Extracted material —
════════════════

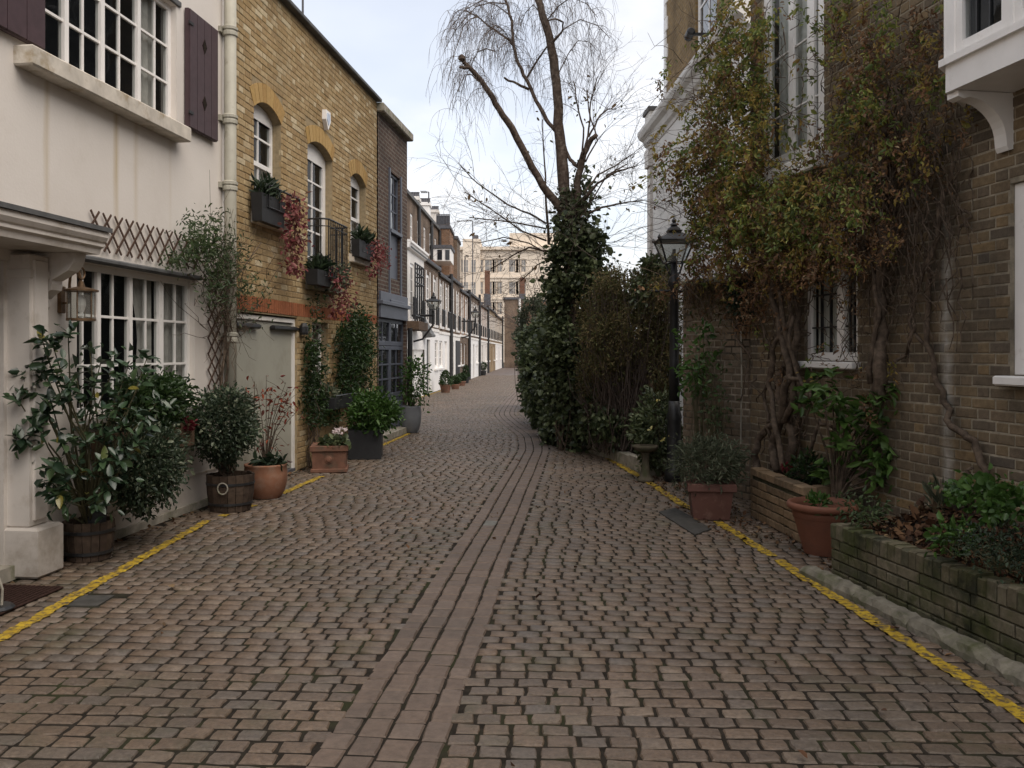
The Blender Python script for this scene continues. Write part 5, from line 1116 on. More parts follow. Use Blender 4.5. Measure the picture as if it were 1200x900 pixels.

════════════════

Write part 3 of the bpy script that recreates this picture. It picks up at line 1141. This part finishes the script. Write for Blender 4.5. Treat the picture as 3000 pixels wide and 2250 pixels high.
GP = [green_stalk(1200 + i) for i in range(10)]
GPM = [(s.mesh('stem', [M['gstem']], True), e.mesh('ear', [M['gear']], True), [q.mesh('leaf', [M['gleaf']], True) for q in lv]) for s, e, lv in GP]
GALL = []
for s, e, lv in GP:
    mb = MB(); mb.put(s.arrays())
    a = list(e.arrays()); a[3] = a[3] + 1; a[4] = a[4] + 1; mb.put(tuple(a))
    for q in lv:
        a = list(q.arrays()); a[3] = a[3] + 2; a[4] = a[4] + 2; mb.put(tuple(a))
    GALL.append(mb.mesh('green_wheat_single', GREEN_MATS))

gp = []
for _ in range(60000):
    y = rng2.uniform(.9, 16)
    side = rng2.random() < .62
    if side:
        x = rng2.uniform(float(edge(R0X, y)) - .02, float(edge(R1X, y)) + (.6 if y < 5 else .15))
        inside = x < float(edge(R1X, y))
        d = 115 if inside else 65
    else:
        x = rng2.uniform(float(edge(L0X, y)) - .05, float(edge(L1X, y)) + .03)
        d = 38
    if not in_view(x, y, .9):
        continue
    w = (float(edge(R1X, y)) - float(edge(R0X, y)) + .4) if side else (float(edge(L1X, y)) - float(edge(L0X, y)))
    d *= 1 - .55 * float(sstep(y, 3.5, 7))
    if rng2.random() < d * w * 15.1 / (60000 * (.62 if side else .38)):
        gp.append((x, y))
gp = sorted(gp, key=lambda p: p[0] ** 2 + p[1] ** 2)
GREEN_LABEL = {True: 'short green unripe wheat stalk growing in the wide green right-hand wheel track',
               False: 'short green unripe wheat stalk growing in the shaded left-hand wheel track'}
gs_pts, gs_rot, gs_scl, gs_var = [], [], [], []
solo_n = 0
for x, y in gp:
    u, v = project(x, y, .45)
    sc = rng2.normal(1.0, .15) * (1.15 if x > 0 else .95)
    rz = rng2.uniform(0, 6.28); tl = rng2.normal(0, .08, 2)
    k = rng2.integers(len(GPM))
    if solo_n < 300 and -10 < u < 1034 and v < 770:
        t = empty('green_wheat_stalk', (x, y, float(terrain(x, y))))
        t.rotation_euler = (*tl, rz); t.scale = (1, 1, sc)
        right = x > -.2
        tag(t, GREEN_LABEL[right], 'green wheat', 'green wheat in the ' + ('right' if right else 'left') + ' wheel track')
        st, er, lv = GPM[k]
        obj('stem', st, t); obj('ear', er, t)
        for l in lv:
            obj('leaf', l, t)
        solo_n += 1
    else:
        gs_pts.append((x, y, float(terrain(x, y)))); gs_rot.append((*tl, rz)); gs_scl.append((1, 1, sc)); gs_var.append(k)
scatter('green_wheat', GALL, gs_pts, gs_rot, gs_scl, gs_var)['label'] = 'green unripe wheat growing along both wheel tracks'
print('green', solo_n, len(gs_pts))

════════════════

Objective —
Gather each line of the records holding the string "script".

Worked answer —
The Blender Python script for this scene continues. Write part 5, from line 1116 on. More parts follow. Use Blender 4.5. Measure the picture as if it were 1200x900 pixels.
Write part 3 of the bpy script that recreates this picture. It picks up at line 1141. This part finishes the script. Write for Blender 4.5. Treat the picture as 3000 pixels wide and 2250 pixels high.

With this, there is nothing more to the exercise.